Today, Syria is battling three wars: Coalition efforts to defeat the Islamic State in Iraq and Syria (ISIS); violence between the Syrian government and opposition forces, and military operations against Syrian Kurds by Turkish forces.   

The US-led regime-change wars have wrought havoc with the Middle East.  Each regime change from Iraq to Libya to Syria was masked as a rescue operation to liberate people from the humanitarian crises unleashed by the bloodthirsty dictators. Not that it was the first of its kind of crises the US had perpetrated. A long list of countries stands witness to the interventionist policies of the US that would always bring more suffering then relief.

With the end of the cold war and democracy becoming the only ideology that promised salvation from all kinds of bounds and fetters, scholars started seeing the world come of its age. What other bigger event could unfold—Europe was unified and its eastern part had come out of the Russian shadow, the Central Asian states were free to form the Bolshevik yoke, colonialism had almost tapered off, proliferation of nuclear weapon had been controlled through various treaties, and with the rise of Asia the world was heading towards a more equitable survival.  

This, however, proved a ‘purpose-built façade’ with little tenacity to hold itself out for too long. The slide was rather quick. Just as the communist propelled the social system was being defeated, a new disintegrative system—terrorism—was pushed through the US military establishment to justify interventions for regime change.

This enemy on the gate was there for a long haul.  It would no more be a straightforward rivalry. An enemy in one war theatre would be a friend in another. If in Afghanistan Al Qaeda was a threat to homeland security, it joined hands with the same militant organization in Syria.  Lent to multiplication and manipulation the Jihadi proxies would later consolidate into a broader percept—the Islamic State in Iraq and Syria (ISIS).  Contrary to its overriding mission of reincarnating Caliphate, the ISIS instead obliterated Iraq and Syria—the two iconic cultural sites of Islamic heritage.  Today the ISIS has its fangs spread to every country, but not without casting a negative effect on the west, though. Bred on the anti-Muslim hysteria a significant number of voters in Europe have grown against the Muslim migrants. In reaction, they voted to power the ultranationalist parties to cleanse Europe of the outsiders. Trump and Brexit owe their success to the Islamophobia industry that grew dramatically after the 9/11 attack.
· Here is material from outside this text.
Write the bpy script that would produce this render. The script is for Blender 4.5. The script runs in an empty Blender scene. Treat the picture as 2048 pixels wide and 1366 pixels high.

The Syrian war unfolded some of the worst humanitarian crisis of the 21st century. The United Nations had put the Syrian death toll to 400,000 in 2016. As the war becomes more complex, diffused and with no sign of abatement, international monitoring groups, even the UN have stopped counting causalities. Saying: “it is virtually impossible to verify how many died.”

According to the United Nations High Commissioners for Refugees, over 5.6 million Syrian have registered as refugees. The majority of these refugees moved into neighboring countries. Not only did these migrating people brought an economic burden to the host countries, but they also opened a new ethnic fault- lines concerning Kurds. Soon doors were being closed down on the migrating refugees, with European countries appearing cruelest. It was not until the pictures of drowning children in the Mediterranean Sea, and refugees living in dilapidated conditions in makeshift camps on borders hit the social media, picking on the European conscience, did the European leadership start showing its moral side.  

Everything has changed in Syria in these ten years, except its political structure.  Ten years is a long period for the civil war of such ferocity triggering a huge transformation. The World Bank has assessed the damage to be at $200bn, while according to the United Nation Economic and Social Commission for West Asia, in order to restore Syria to its 2010 condition, almost $ 400 bn would be needed.

The question is: has the Syrian government started wrapping its head around the reconstructing options, that includes finding investors to foot the bills, or will Syria become another Afghanistan for proxy war among regional and global powers.